Washington has realized that imposition of sanctions on Iran would not prove very effective to deter latter’s nuclear enterprise. Earlier also sanctions were imposed but without desired results. Economic isolation of Iran is the next strategy now pursued relentlessly by the US. Iran has begun to feel the heat.

The US does not brush aside the possibility of gas importing countries like India, Pakistan, Chin and Turkey bringing pressure on Teheran to reconsider her policy towards the US and Israel. Iran’s anti-Israel stance is essentially based on Iran’s urge to show down the Saudis that she has the potential to be the leader of the Islamic world. That many Arab countries are soft pedaling with Israel is no secret. In the broader context of regional strategies, each Islamic country has its permutation and combination vis-à-vis Israel and the US.

In order to tighten the stranglehold on Pakistan, the US Congressmen are raking up the issue of separation of Baluchistan from the federation of Pakistan’s Islamic Republic. First the human rights violations in Baluchistan and now the slogan of self-determination have been gaining momentum in that restive province. The grapevine has it that even arms and sophisticated communication material is being supplied to selected groups of Baluch mujahideen. Recently Pakistani Prime Minister offered an economic package to Baluchistan to mollify opposition. But this is not the first time that such gestures of so-called goodwill are exuded by Islamabad. The response of Baluchis has always been the same.
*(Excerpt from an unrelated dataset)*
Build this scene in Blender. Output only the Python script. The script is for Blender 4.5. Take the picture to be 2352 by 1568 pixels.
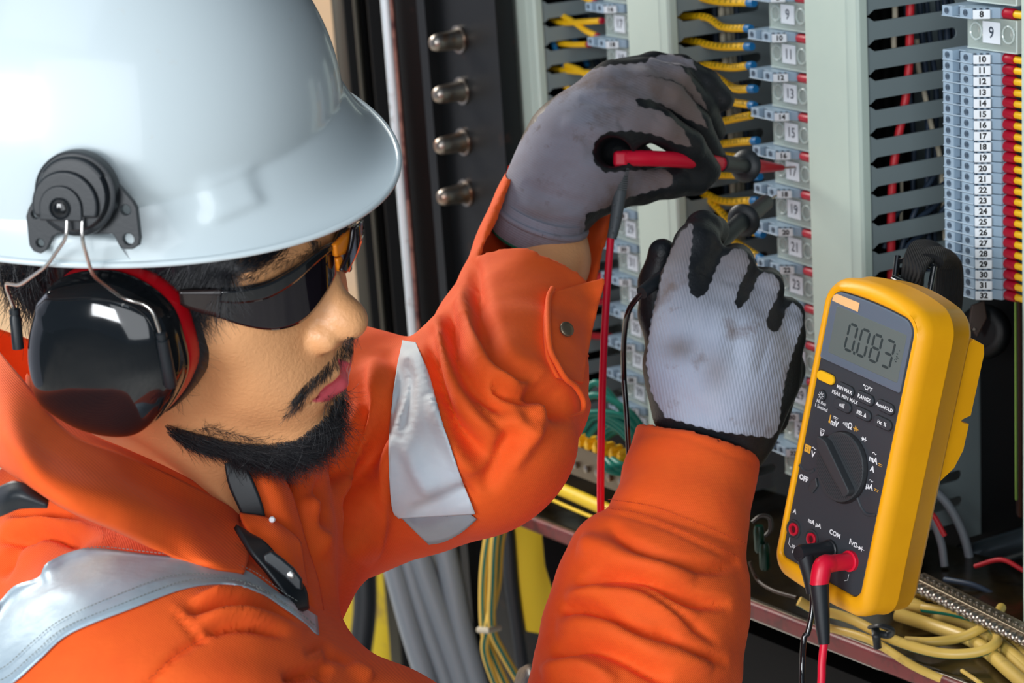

Islamabad is treating the Pakistani Taliban activists with carrot and stick policy. Nevertheless apprehensive that any let down would embolden them to strike more frequently at army bases and cause further damage to the prestige of Pakistan Army, action against them in North Waziristan has been intensified by Pak troops. This is not for the love of the Americans but because the very prestige and status of Pakistan Army stands at crossroads.